Comment fonctionne ce modèle et pensez-vous qu’il a une chance d’être adopté à Genève ?

 

Dans une société d’économie mixte, il est souhaitable que la collectivité publique conserve la majorité. A ses côtés, des actionnaires privés apportent des ressources et participent activement à toutes les démarches. Cette société mixte se rémunère in fine en vendant des droits à bâtir aménagés. A terme, la contribution financière de la collectivité publique peut se conclure à coût nul. Quant à l’impact sur les prix de revient et les loyers, ce modèle ne génère pas de dépense supplémentaire car, en tout état de cause, les dépenses d’infrastructures finissent toujours par se retrouver dans le prix des ouvrages ou dans les charges des résidents.

 

Eikenott, GlandPrenons l’éco-quartier Eikenøtt à Gland qui totalise 485 logements. Le projet a porté les dépenses induites par les infrastructures et ces dernières ont été préfinancées par le développeur immobilier.
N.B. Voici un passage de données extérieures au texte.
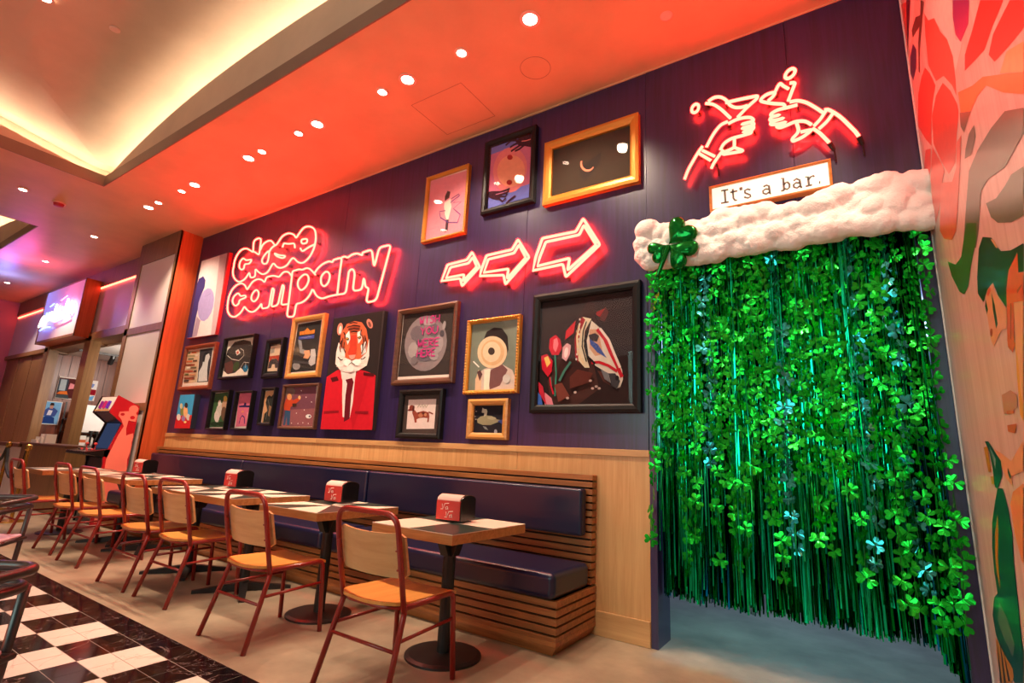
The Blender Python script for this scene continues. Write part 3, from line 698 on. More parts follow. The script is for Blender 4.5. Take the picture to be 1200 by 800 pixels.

A chaque étape, la commune de Gland a fixé les objectifs publics et été impliquée dans le processus décisionnel. Ce partenariat est une belle réussite de travail en commun et a permis de créer un éco-quartier de référence en quelques années.

 

A Genève, les acteurs publics semblent beaucoup plus réticents au partenariat avec le privé. Sans doute les collectivités craignent-elles de perdre la maîtrise du résultat. En fait, la réussite se concrétisera par la capacité des acteurs à définir précisément les objectifs à atteindre dès l’origine du partenariat. De plus, il est vraisemblable que le corpus législatif genevois nécessiterait quelques adaptations pour clarifier les compétences en matière d’aménagement entre le canton, les communes et les acteurs privés.

 

Que peut-on attendre de la collaboration entre les secteurs public et privé ?

 

Celle-ci apporte des ressources supplémentaires, tant humaines que financières. Les expériences réussies permettent d’offrir un savoir-faire et des compétences à mettre au service des développements de quartier.

 

Je suis convaincu que nos intérêts sont convergents : produire des logements de qualité à prix maitrisés dans des délais raisonnables pour les mettre à disposition de la population genevoise.